--- Begin Data for processing ---
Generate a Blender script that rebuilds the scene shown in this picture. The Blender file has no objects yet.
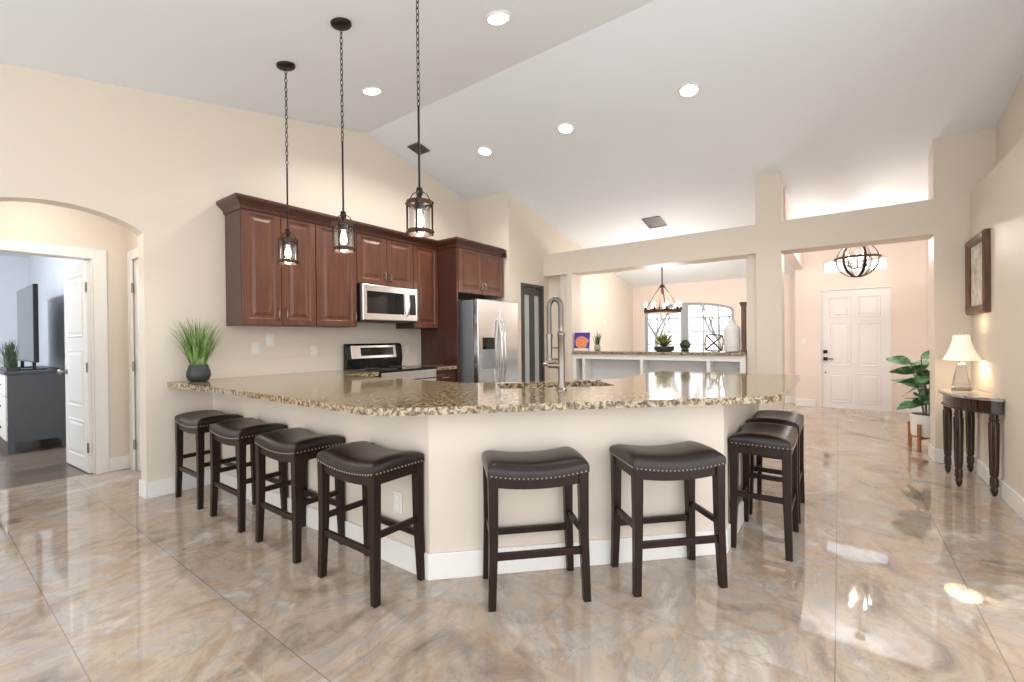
import bpy, bmesh, math, random
from mathutils import Vector, Matrix
random.seed(7)
C = bpy.context.scene.collection
SC = bpy.context.scene
PI = math.pi

# ---------------------------------------------------------------- camera
cam_d = bpy.data.cameras.new('camera')
cam = bpy.data.objects.new('camera', cam_d); C.objects.link(cam)
cam_d.sensor_width = 36.0
cam_d.lens = 445.53 / 1024 * 36.0
cam_d.clip_start = 0.05; cam_d.clip_end = 300
_yaw, _pit, _rol = 0.633345, 0.0038848, -0.0108543
_M = Matrix(((math.sin(_yaw), -math.cos(_yaw), 0), (0, 0, -1), (math.cos(_yaw), math.sin(_yaw), 0)))
_Rp = Matrix(((1, 0, 0), (0, math.cos(_pit), -math.sin(_pit)), (0, math.sin(_pit), math.cos(_pit))))
_Rr = Matrix(((math.cos(_rol), -math.sin(_rol), 0), (math.sin(_rol), math.cos(_rol), 0), (0, 0, 1)))
_M = _Rr @ _Rp @ _M
_rot = Matrix((_M[0], -_M[1], -_M[2])).transposed()
cam.matrix_world = Matrix.Translation((0, 0, 1.22)) @ _rot.to_4x4()
SC.camera = cam

# ---------------------------------------------------------------- world, exposure
w = bpy.data.worlds.new('world'); SC.world = w; w.use_nodes = True
wn = w.node_tree.nodes; wl = w.node_tree.links
bg = wn['Background']
bg.inputs['Color'].default_value = (0.985, 0.99, 1.0, 1)
bg.inputs['Strength'].default_value = 2.15
SC.view_settings.view_transform = 'Standard'
SC.view_settings.look = 'None'
SC.view_settings.gamma = 1.0
SC.view_settings.use_curve_mapping = False
SC.view_settings.exposure = 0.2

# ---------------------------------------------------------------- materials
def new_mat(name):
    m = bpy.data.materials.new(name); m.use_nodes = True
    return m, m.node_tree.nodes, m.node_tree.links, m.node_tree.nodes['Principled BSDF']
def lin(c):
    return tuple((x / 12.92 if x <= 0.04045 else ((x + 0.055) / 1.055) ** 2.4) for x in (c[0]/255, c[1]/255, c[2]/255)) + (1,)
def mat(name, rgb, rough=0.5, metal=0.0, var=0.06, scale=6.0, stretch=(1, 1, 1), bump=0.0, bscale=None, spec=0.5, coat=0.0):
    m, n, l, p = new_mat(name)
    tc = n.new('ShaderNodeTexCoord'); mp = n.new('ShaderNodeMapping'); mp.inputs['Scale'].default_value = stretch
    nz = n.new('ShaderNodeTexNoise'); nz.inputs['Scale'].default_value = scale; nz.inputs['Detail'].default_value = 4
    l.new(tc.outputs['Object'], mp.inputs['Vector']); l.new(mp.outputs['Vector'], nz.inputs['Vector'])
    r = n.new('ShaderNodeValToRGB'); b = lin(rgb)
    r.color_ramp.elements[0].position = 0.25; r.color_ramp.elements[1].position = 0.75
    r.color_ramp.elements[0].color = tuple(x * (1 - var) for x in b[:3]) + (1,)
    r.color_ramp.elements[1].color = tuple(min(1, x * (1 + var)) for x in b[:3]) + (1,)
    l.new(nz.outputs['Fac'], r.inputs['Fac']); l.new(r.outputs['Color'], p.inputs['Base Color'])
    p.inputs['Roughness'].default_value = rough; p.inputs['Metallic'].default_value = metal
    p.inputs['Specular IOR Level'].default_value = spec
    p.inputs['Coat Weight'].default_value = coat
    if bump:
        nb = n.new('ShaderNodeTexNoise'); nb.inputs['Scale'].default_value = bscale or 60; nb.inputs['Detail'].default_value = 3
        l.new(mp.outputs['Vector'], nb.inputs['Vector'])
        bp = n.new('ShaderNodeBump'); bp.inputs['Strength'].default_value = bump; bp.inputs['Distance'].default_value = 0.004
        l.new(nb.outputs['Fac'], bp.inputs['Height']); l.new(bp.outputs['Normal'], p.inputs['Normal'])
    return m
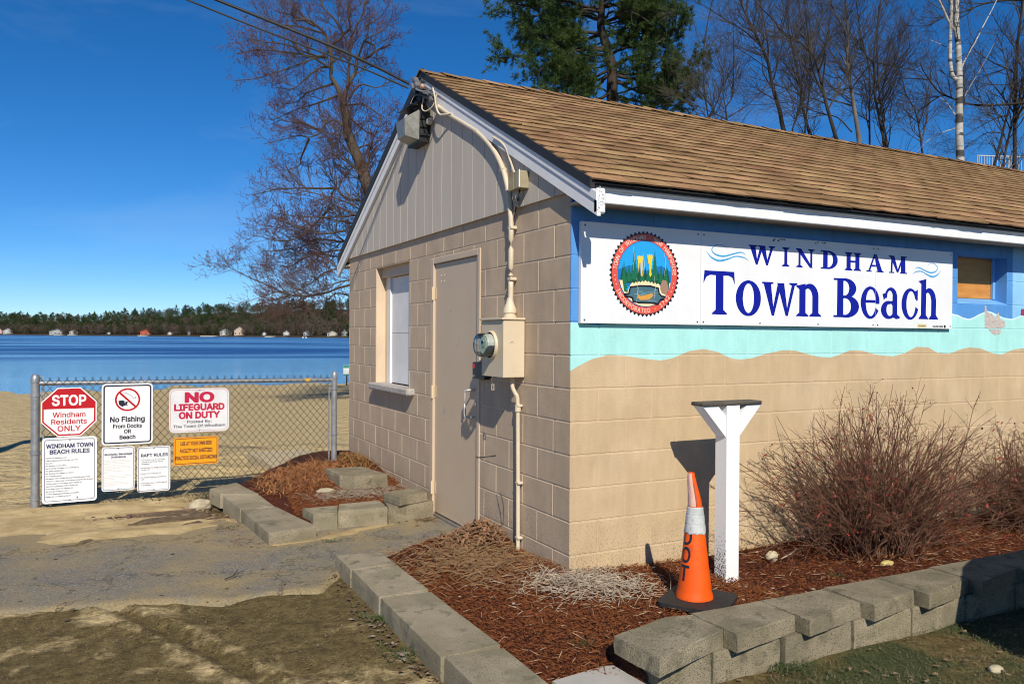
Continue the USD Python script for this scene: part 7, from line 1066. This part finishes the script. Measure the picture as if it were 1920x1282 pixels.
# green notice by the water
gs = thing('shore_sign', 'small green and white notice on a post at the water edge beside the house wall', 'sign', (7.26, 31.28, -.8)); v, f = cbox((0, 0, 0), (.30, .02, .44), .004); b = -math.atan2(7.26-CAM[0], 31.28-CAM[1]); R_ = lambda v: rot(v, (0, 0, 1), b)+np.array([7.30, 31.28, 0.0])
obj('plate', (R_(v+[0, 0, -.03]), f), mat('notice_white', (.66, .70, .66), rough=.5), gs); v, f = cbox((0, -.014, .13), (.295, .006, .11), .001); obj('green_band', (R_(v), f), mat('notice_green', (.02, .22, .14), rough=.5), gs); v, f = cbox((0, -.014, -.225), (.295, .006, .05), .001); obj('green_band', (R_(v), f), '/World/Looks/notice_green', gs); v, f = cbox((0, .03, -.5), (.06, .03, 1.3), .004); obj('post', (R_(v), f), M_dbark, gs)
# low concrete wall behind the right fence post
M_pale = mat('footing_concrete', (.46, .37, .23), (.40, .32, .19), scale=5, rough=.95, bump=.5, bscale=80)
cwl = thing('concrete_footing', 'low concrete footing wall behind the right fence post on the beach side', 'low wall', (-.1, 5.3, 0)); obj('slab', rough_block([(-.80, 6.9), (-.72, 5.6), (-.02, 5.5), (-.02, 6.9)], -.4, -.025, 120, .004, n=.09), M_pale, cwl)

# ---------------------------------------------------------------- rowing boat on a stand, beyond the right edge: its bow shades the wall end
bt = thing('rowing_boat', 'white rowing boat on a low timber stand beyond the right end of the wall', 'boat', (2.8, -2.75, 0)); V = []; ns = 15; st_ = np.linspace(0, 1, ns)
for t in st_:
    bw = .80*(math.sin(min(t*2.6, 1.0)*math.pi/2)**.5)*(1-.12*max(0, t-.6)); keel = .34+.50*(1-min(t/.28, 1))**1.7; sheer = .95+.10*(1-t)**2; xk_ = 1.09+3.4*t
    for a in np.linspace(-1, 1, 13): w = abs(a); V.append((xk_+.0*(1-w), -2.83+np.sign(a)*bw*(w**.55), keel+(sheer-keel)*w**1.9))
V = np.array(V); obj('hull', (V, grid_faces(ns, 13)), mat('boat_white', (.72, .73, .73), rough=.3), bt, smooth=60); v = V.reshape(ns, 13, 3); obj('gunwale', tubes([(v[:, 0], .025), (v[:, -1], .025)], 6), M_dbark, bt, smooth=60)
obj('transom', (np.vstack([v[-1], [[v[-1][0][0], -2.83, .95]]]), np.array([[i, i+1, 13] for i in range(12)])), mat('boat_wood', (.20, .11, .05), rough=.6), bt)
for k, x in enumerate((2.3, 3.4)): obj('thwart', box2((x, -3.55, .80), (x+.22, -2.11, .83), .004), '/World/Looks/boat_wood', bt); obj('stand', box2((x, -3.3, -.02), (x+.12, -2.35, .365), .01), M_dbark, bt)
--- End Data for processing ---
Goal: Pull out all lines containing the word "script" from the entries above.

Exercise answer:
Generate a Blender script that rebuilds the scene shown in this picture. The Blender file has no objects yet.
Continue the USD Python script for this scene: part 7, from line 1066. This part finishes the script. Measure the picture as if it were 1920x1282 pixels.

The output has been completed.